Correnteza, by Brazilian singer and guitarist Ana Caram was recorded in a church, portraying the illusion of a rain forest filled with bird sounds. The reference immerses the listener in another space, with high frequency detail of bird sounds and realistic effects of water dripping. This is a very detailed, high-resolution vocal. The rhythm of of the drum has deep, full-body harmonics. There is a soft triangle detail at the end of the track.
  • Earbuds: 7 points. Much of the sound effect here is on the high end, where the earbud response is lacking. Lacks the sense of envelopment in the reference. Detailed deep harmonics of the drum are lost.  Warm violin, and good reproduction of female vocal. The detail of the triangle at the end of the track is nearly missing, while simulated sound of water dripping loses the illusion.
This track features the Fred Hirsch trio, piano, drum and bass, on Played Twice. Opens with soft drum hits to the right rear, followed by piano and deep bass plucks. A great amount of detail is reproduced in the cymbals, with full harmonics, air and transients. Realistic, full piano sound.
  • Earbuds: 8 points. Bass response is good, can hear individual string plucks, but lacking in full body. Good reproduction of piano, but it should be more upfront and clearly delineated. Decent reproduction of drum and cymbals, but the overall soundstage is compressed and lacks depth compared to the reference.
Ask Me Now is a tenor saxophone solo, performed by Joe Henderson in a large recording studio. The reference blasts from the speakers to the right of center, with a full, realistic, three-dimensional body resonance.
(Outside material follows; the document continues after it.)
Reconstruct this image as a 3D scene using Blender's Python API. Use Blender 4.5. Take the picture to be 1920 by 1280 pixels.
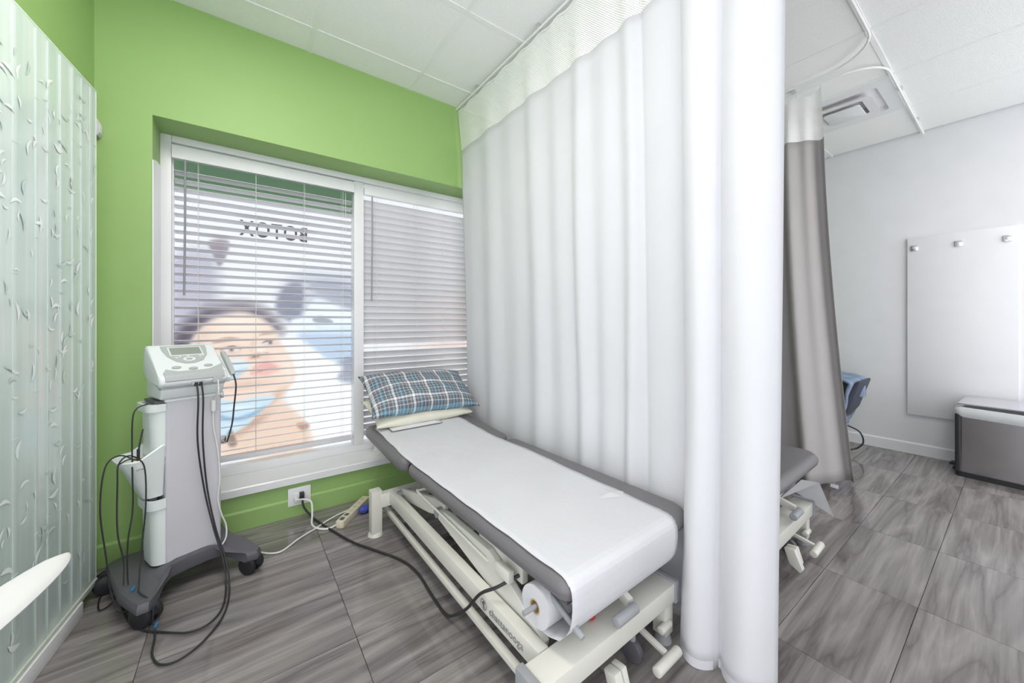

The echo in the recording studio comes through in playback, giving a sense of the size of the space. Each keystroke and breath is clearly detailed.
  • Earbuds: 6.5 points. Lacks a sense of the full body of the instrument. Loss of details on key strokes. Good on low notes, but lack of harmonics. The echo from back wall is distorted, losing a sense of the space. 
Visceral Impact
Sweet Georgia Brown by Monty Alexander, with two drum sets, and both an acoustic and electric bass. Opens with piano on left, audible mutterings of Monty Alexander, realistic full drum set to the right rear. Airy cymbals from second drum set to left rear. Clear sounds of both acoustic and electric bass. Dynamic soundstage filled with horn blasts.
  • Earbuds: 7.5 points. Very good energy, can identify individual instruments, distinguish electric and acoustic bass. Piano lacks body. Excellent low bass. Some loss of details and soundstage.
Rhythm and Pace
Johnny Frigo on jazz violin performing I Love Paris. Opens with electric guitar to the right. Airy cymbals and sweet sound of violin. Deep notes of electric bass keeps rhythm to the left. Excellent imaging of high-hat cymbal. Very deep kick drum with visceral impact. Saxophone on left fills soundstage while cymbals and guitar keep pace on right. Very dynamic!
  • Earbuds: 7.5 points. Good soundstage. Good detail on cymbal hits, but lacks air compared to reference. Very good bass and electric guitar. Some loss of transients on violin. Smearing of image on violin from center to left. High-hat imaged more upfront. Drum kicks lack depth. Good dynamics.
Vivaldi Flute Concerto in D. Wide dynamic range with deep bass notes along with high fluttering notes from the flute. Can hear detail of the musician's breaths. Excellent sense of space and realistic ambience.
  • Earbuds: 8 points. Maintains focus of flute against background instruments, but loss of ambient detail that conveys a sense of realism in the reference. Reduced dynamic range.
Holographic Imaging
Festival Te Deum is a performance by the Westminster Choir in a large cathedral (60' W, 225' L, 90'H) with pipe organ, recorded with a single microphone elevated 35 feet high. This track is challenging for a full-range loudspeaker to image the large space, and presentation of the wide, yet detailed dynamics. The reference system has excellent depth, and fills the room with images of the choir as a whole, while retaining the individual voices.
  • Earbuds: 8 points. Very good sense of the expanse of the cathedral, and detailing of individual voices in the choir. Loss of harmonics and depth in organ alters the visceral impact and sense of realism. 
Stravinsky's The Royal March. This is a very dynamic track, with very deep notes from the kettle drums to the high frequency transients from violins, flutes, and trumpets.
  • Earbuds: 8 points. Very good in lower frequencies, excellent trombone transients, but high-end loses accuracy, especially on strings. Good depth of soundstage. 
Bass Resonance
This is a single standup bass recorded 3' from the microphone. The reference system produces a full, realistic sound of the body of the instrument, along with the string plucks, that never fails to shake something in the room before finally trailing off in a gentle fade out.
  • Earbuds: 7 points. The earbuds emphasize low frequencies, and do very well with this track. There is detail of the standup bass string plucks, but an inevitable loss of the full body harmonics that earbuds can't convey.
Dynamic Test
This is a wide dynamic range solo drum recording. The snare and kick drum open relatively low in volume, with detailed cymbal hits and clear, deep drum kicks. Excellent holographic imaging of the complete drum kit, along with height of the cymbals. Incredibly realistic!
  • Earbuds:  7.5 points. The initially quiet cymbal hit dynamics roll off too quickly. Muted kick drum.  Some blurring on dynamics. Good imaging of cymbals, and follows peak dynamics well.
For the wide ranging set of 15 different tests, the standard iPod earbuds averaged a score of 7.2 points compared to the reference material.This indicates that the earbuds may be adequate for casual listening, but the loss of many characteristics of the recorded music make them inadequate for anything close to an audiophile experience, or for listening to high-quality uncompressed recordings. By comparing directly to the reference in a series of A/B tests, we can discern what is lacking - most significantly: depth of soundstage, resolution and accurate soundstage imaging.